Marco ontmoet de zoon van de man, Solomon. Ze worden vrienden. Marco woont inmiddels samen met Kitty, het meisje dat verliefd op hem was en hem het leven heeft gered door hem hardnekkig te zoeken. Ze zijn gelukkig totdat ze zwanger wordt en een abortus wil, terwijl Marco het kind wil houden. Ze gaan uit elkaar. Marco trekt in bij Solomon. Ze besluiten de grot te gaan zoeken waarin de oude man vroeger gewoond heeft. Als ze op hun tocht samen het graf van Marco's moeder en oom bezoeken begint Solomon te huilen. Hij valt in een net gedolven graf en breekt zijn rug. In het ziekenhuis praten Solomon en Marco een paar maanden veel met elkaar. Solomon blijkt een keer met een studente naar bed te zijn geweest. Hij was docent en is ontslagen toen het ontdekt werd. Het meisje wil niets meer met hem te maken hebben. Ze was zwanger en werd Marco's moeder.

Solomon overlijdt en Marco gaat op zoek naar de grot, maar die ligt in een gebied dat inmiddels onder water is gezet. Zijn auto, die eerst van Solomon was, met daarin het grootste deel van zijn geld, dat hij ook van Sololom heeft gekregen, wordt gestolen. Dan gaat hij lopend naar de oostkust en als hij bij de oceaan aankomt kijkt hij naar de maan. De maan speelt in het hele boek een (bescheiden) rol, die ik niet begreep (of waar misschien niets aan te begrijpen valt).
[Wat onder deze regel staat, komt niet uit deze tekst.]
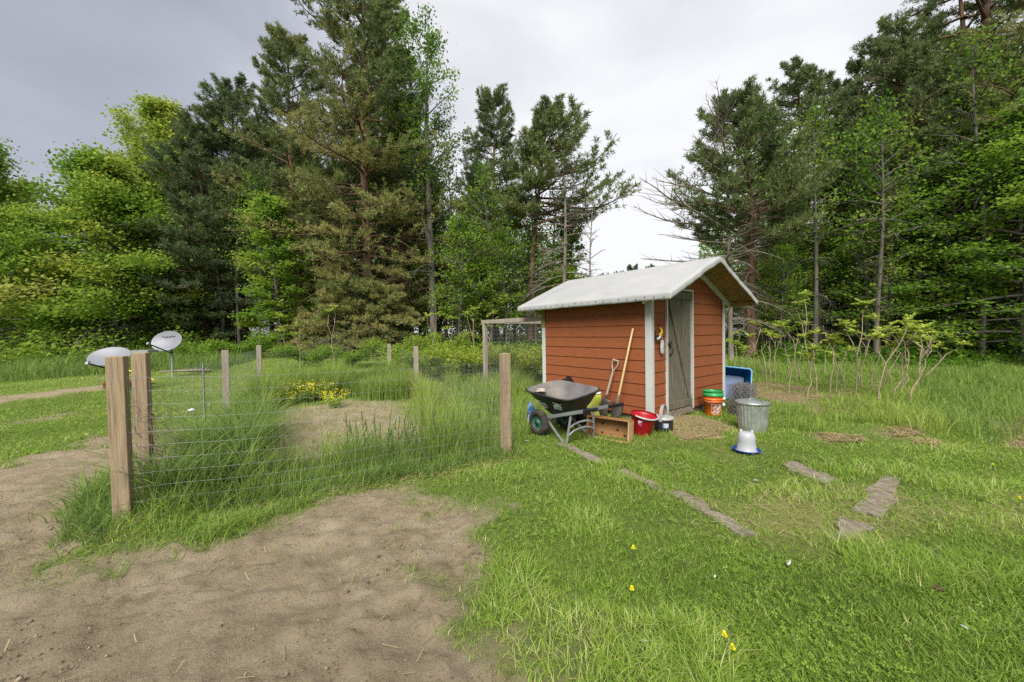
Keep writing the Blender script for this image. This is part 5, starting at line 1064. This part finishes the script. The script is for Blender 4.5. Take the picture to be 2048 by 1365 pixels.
def wrap(me_, r_, rot, cx_, cz_):
    for v in me_.vertices:
        u, w_ = v.co.x * math.cos(rot) - v.co.y * math.sin(rot) + cx_, v.co.x * math.sin(rot) + v.co.y * math.cos(rot) + cz_
        rr = r_ + (w_ - .01) * .044 + .0012 + v.co.z; a = th0 + u / r_; v.co = (rr * math.cos(a), rr * math.sin(a), w_)
    return me_
LOGO = plain('white logo ink', (.55, .50, .47), .5)
for tx, sz_, ox, oz in (('THE', .036, -.036, .036), ('HOME', .066, 0, 0), ('DEPOT', .036, .033, -.033)):
    link('lettering', wrap(text_mesh(tx, sz_, 0, .0016), .1335, PI / 4, ox + .004, oz + .118), LOGO, ob)
for x0, x1, y0, y1 in ((-.080, .080, .076, .080), (-.080, .080, -.080, -.076), (-.080, -.076, -.076, .076), (.076, .080, -.076, .076)): link('logo_frame', wrap(rectmesh(x0, x1, y0, y1, 10), .1335, 0, .004, .118), LOGO, ob)
b = MB(); b.tube([(.158 * math.cos(a), .158 * math.sin(a), .262 - .055 * math.sin((a - th0 + 1.35) / 2.7 * PI)) for a in np.linspace(th0 - 1.35, th0 + 1.35, 20)], .0025, 6); b.build('bail_wire', WIRE, ob)
wr = empty('white_wrapper', (ob.location.x + .19, ob.location.y - .01, ob.location.z + .16), .4, 'crumpled white wrapper caught beside the orange bucket', 'wrapper')
v, f = pillow(.05, .14, .03, 5); b = MB(); b.add([(a - d * .4, c, d) for a, c, d in v], f, True); b.build('wrapper_sheet', plain('white film', (.68, .70, .72), .3), wr)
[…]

Deze samenvatting doet het boek bepaald geen recht (maar misschien doet een samenvatting dat wel nooit) en bevat ook maar een deel van de gebeurtenissen. Er is nóg een verhaal-in-het-verhaal: een manuscript dat Solomon als zeventienjarige schreef en dat gaat over wat hij denkt dat er met zijn vader gebeurd kan zijn.

Hoe Marco langzaamaan in een soort psychose terechtkwam en hoe hij zich in het park in leven hield, dat vond ik aangrijpend en heel knap beschreven. En ook de liefde tussen Marco en Kitty en hoe ze uit elkaar gingen was ontroerend. Het verhaal van de oude man was soms spannend. En het geheel zit, zoals ik inmiddels van Auster gewend ben, prima in elkaar.

Veel goeds over dit boek dus, maar dat toeval blijft me dwarszitten.

Gisteren kreeg ik bericht van de bibliotheek dat het via het Interbibliothecair Leenverkeer aangevraagde exemplaar van Leviathan is aangekomen. Als ik dat ophaal kan ik weer verder met mijn Auster-project. Het verveelt me in elk geval nog niet.